• [Written instruction]: Leaving out all pictures, please print only the lines from the one containing "Generate a Blender" through the one containing "R = math.radians".
═════ Materials provided
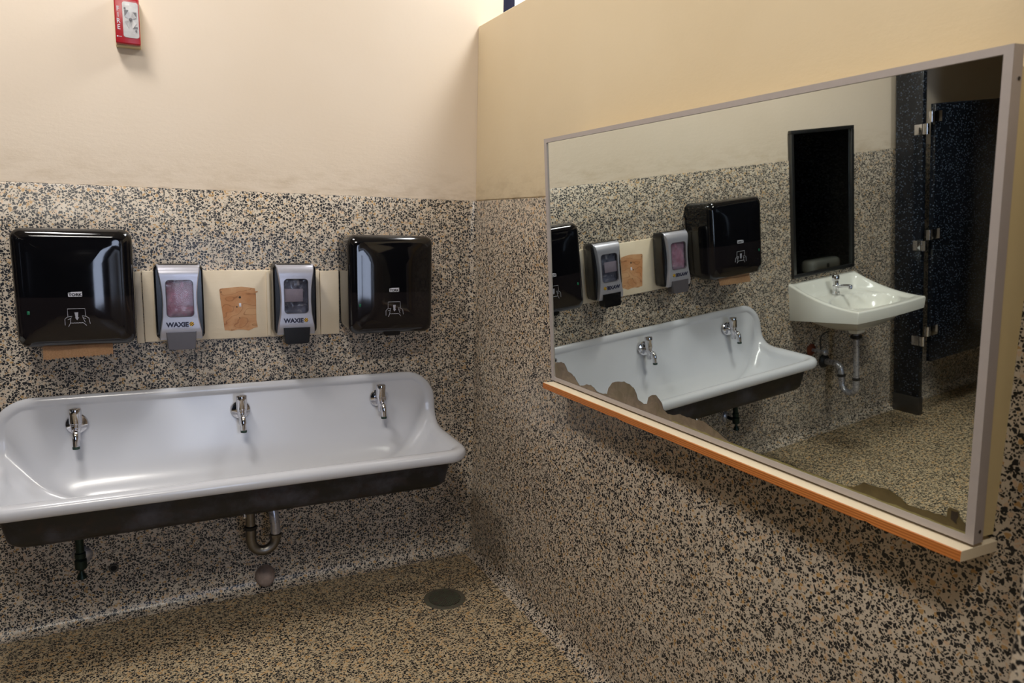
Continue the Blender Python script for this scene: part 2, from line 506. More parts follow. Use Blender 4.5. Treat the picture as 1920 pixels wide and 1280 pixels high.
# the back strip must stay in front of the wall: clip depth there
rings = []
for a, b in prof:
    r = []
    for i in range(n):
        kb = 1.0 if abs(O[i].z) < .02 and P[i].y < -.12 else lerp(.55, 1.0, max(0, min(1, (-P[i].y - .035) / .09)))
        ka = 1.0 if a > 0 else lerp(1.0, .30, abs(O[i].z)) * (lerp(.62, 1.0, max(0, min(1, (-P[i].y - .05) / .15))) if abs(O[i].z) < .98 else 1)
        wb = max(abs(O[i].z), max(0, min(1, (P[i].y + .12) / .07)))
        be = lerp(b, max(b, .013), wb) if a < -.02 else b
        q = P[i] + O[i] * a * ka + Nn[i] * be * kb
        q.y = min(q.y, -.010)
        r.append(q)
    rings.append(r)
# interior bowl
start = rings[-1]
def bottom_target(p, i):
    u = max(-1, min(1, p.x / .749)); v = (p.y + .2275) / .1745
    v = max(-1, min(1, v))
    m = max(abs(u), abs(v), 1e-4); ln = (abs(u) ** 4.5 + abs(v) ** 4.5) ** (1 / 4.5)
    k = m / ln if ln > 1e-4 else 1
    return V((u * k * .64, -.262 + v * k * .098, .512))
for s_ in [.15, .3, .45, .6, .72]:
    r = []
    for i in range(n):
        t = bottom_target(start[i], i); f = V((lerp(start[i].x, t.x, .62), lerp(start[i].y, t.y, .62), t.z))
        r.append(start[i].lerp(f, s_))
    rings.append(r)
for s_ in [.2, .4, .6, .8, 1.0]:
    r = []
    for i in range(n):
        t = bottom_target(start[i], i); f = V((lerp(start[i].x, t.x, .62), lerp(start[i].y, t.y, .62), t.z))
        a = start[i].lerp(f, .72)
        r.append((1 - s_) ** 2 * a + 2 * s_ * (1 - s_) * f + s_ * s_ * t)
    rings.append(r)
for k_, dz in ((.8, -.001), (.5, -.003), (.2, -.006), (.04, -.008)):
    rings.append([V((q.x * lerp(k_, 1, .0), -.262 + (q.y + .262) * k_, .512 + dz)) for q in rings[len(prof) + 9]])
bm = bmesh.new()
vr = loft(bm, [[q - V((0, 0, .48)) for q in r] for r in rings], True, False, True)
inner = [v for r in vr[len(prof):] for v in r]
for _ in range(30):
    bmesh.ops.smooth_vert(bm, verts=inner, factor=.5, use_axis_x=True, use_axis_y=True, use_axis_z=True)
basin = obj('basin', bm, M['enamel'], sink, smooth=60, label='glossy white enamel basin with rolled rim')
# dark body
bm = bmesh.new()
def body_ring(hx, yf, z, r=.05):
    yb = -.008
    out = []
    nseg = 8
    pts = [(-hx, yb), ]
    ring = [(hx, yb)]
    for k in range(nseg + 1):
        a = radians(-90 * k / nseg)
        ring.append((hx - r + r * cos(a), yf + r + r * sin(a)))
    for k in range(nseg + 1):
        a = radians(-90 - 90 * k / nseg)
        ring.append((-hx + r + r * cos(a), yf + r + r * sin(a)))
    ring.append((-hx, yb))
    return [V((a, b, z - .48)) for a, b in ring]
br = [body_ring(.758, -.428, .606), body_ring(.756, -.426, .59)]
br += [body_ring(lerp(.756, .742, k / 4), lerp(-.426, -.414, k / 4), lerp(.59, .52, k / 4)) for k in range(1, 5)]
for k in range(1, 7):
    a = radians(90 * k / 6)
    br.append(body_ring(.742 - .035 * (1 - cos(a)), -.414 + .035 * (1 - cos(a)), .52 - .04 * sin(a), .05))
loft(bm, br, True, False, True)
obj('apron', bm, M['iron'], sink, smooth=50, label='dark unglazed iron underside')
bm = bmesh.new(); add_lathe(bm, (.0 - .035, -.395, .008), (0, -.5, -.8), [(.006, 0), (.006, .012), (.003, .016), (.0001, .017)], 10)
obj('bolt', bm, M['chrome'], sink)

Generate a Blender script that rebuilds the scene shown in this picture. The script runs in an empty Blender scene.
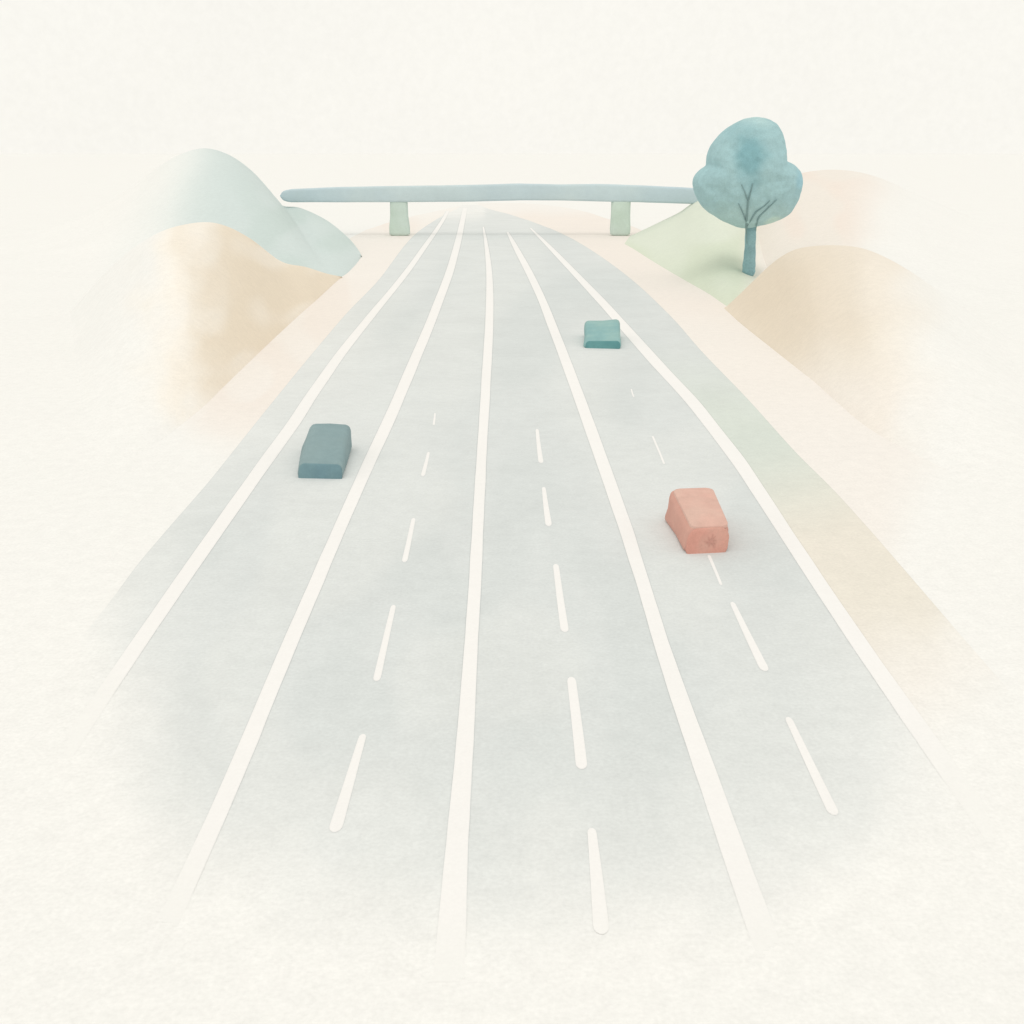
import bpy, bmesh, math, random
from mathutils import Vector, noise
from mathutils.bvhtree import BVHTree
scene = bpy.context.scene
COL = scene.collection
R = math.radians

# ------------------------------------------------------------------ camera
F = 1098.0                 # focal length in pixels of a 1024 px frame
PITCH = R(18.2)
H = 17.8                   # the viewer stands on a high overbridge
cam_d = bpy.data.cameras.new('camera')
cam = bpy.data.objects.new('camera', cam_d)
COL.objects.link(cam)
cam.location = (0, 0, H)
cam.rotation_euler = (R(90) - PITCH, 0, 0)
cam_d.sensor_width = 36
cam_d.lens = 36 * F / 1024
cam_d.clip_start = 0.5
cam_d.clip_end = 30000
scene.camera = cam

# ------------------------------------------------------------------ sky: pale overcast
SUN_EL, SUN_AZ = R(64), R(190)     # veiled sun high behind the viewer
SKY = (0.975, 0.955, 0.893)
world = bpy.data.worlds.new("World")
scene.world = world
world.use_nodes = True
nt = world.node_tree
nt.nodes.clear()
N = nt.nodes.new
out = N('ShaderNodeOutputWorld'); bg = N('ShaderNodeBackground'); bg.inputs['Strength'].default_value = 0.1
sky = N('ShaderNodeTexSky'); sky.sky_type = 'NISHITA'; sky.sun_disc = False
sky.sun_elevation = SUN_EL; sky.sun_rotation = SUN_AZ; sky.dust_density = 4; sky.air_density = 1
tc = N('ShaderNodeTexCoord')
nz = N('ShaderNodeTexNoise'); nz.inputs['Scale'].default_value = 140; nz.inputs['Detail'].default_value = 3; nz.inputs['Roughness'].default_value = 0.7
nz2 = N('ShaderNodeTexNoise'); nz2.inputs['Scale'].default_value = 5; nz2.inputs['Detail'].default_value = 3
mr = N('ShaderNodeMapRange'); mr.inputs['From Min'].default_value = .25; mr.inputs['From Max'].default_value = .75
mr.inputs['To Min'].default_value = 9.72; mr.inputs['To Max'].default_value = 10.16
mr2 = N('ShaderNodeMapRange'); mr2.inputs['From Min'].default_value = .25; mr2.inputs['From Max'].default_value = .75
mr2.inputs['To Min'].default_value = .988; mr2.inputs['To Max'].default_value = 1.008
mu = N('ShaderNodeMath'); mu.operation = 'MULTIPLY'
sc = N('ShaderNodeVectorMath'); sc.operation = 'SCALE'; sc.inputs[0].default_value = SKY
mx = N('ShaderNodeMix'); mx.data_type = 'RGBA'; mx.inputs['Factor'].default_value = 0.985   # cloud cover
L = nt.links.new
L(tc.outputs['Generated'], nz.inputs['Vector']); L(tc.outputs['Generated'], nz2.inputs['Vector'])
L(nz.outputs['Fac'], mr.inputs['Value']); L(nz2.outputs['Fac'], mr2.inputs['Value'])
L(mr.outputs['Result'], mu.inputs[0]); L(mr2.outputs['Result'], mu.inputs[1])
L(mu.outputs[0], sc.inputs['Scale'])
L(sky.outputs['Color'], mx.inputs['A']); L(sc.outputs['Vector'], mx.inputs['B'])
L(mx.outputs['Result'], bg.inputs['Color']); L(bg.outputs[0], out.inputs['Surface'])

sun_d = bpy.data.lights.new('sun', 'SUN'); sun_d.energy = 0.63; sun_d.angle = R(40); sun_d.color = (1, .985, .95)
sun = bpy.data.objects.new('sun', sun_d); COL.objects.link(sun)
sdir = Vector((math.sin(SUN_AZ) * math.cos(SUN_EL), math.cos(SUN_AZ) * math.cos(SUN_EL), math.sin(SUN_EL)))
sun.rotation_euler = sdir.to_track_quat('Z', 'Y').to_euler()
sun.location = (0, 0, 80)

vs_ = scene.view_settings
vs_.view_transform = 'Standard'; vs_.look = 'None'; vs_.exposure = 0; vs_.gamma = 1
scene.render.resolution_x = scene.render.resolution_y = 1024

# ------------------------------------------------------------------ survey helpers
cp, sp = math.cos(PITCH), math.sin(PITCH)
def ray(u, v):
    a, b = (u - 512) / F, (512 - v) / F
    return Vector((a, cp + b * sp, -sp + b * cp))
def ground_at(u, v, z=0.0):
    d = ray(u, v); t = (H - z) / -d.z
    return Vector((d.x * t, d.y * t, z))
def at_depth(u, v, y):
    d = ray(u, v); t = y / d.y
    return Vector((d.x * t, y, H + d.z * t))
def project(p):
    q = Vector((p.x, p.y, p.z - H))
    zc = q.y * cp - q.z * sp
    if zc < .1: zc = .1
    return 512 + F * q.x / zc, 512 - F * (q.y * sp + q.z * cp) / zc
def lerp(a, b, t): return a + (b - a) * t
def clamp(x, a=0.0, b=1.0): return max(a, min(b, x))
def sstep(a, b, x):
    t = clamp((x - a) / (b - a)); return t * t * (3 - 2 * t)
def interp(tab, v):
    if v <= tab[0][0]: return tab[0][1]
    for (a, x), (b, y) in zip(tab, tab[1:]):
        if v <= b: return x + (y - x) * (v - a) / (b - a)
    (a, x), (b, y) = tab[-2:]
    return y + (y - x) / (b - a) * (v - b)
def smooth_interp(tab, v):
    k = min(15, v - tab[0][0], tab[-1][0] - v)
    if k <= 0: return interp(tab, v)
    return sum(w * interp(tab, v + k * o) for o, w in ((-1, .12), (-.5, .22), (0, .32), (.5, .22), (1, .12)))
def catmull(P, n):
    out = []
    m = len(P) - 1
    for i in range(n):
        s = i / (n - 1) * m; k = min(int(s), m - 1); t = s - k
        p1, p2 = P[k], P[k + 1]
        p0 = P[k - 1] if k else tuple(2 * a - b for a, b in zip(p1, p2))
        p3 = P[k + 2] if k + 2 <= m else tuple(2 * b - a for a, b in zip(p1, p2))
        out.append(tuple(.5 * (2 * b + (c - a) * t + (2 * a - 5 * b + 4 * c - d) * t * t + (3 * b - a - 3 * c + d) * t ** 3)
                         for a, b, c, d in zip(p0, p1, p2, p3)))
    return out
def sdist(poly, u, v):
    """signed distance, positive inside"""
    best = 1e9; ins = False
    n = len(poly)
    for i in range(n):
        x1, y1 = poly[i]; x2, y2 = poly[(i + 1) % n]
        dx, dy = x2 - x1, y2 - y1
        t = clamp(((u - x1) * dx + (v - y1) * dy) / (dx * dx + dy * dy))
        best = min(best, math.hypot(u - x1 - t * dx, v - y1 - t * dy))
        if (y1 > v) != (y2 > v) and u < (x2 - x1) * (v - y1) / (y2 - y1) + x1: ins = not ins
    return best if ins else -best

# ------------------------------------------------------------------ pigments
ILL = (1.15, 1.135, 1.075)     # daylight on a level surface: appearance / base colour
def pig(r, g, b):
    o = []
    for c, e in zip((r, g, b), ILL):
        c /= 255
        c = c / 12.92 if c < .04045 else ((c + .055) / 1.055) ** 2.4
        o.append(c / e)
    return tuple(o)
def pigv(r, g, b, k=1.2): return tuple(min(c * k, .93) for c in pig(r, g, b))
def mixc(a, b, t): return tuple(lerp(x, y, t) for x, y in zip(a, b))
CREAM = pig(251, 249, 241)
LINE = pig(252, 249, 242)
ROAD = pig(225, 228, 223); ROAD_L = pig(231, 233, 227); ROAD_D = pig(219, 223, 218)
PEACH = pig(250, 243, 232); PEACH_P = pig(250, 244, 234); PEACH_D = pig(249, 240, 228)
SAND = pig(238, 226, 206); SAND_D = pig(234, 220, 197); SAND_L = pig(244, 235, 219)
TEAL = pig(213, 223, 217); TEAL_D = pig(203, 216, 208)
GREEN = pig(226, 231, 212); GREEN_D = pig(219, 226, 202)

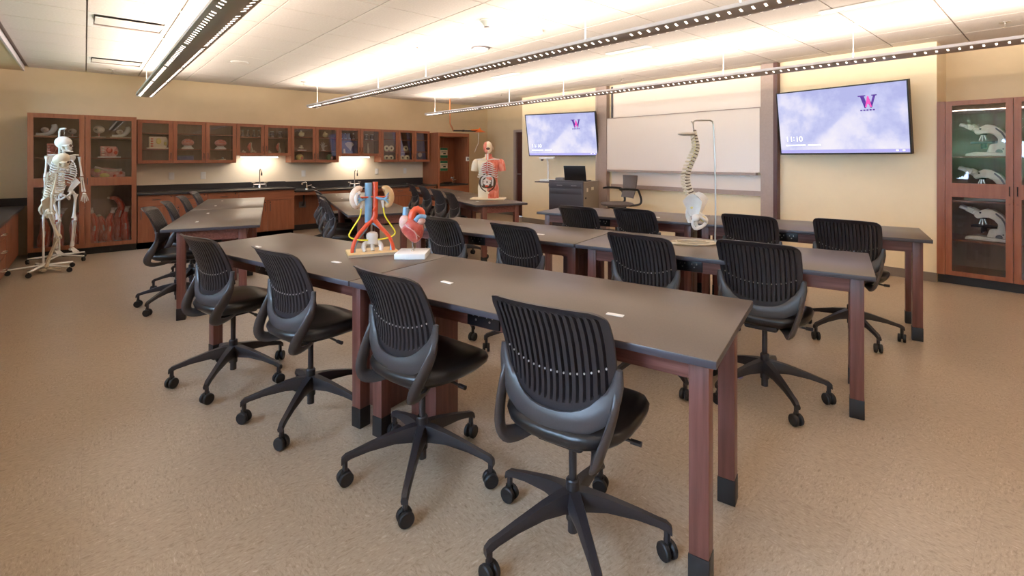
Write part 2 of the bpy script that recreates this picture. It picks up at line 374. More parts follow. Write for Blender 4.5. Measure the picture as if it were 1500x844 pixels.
══════════
• [Solution below]:
Generate a Blender script that rebuilds the scene shown in this picture. The script runs in an empty Blender scene.
import bpy, bmesh, math, random
from mathutils import Vector, noise
from mathutils.bvhtree import BVHTree
scene = bpy.context.scene
COL = scene.collection
R = math.radians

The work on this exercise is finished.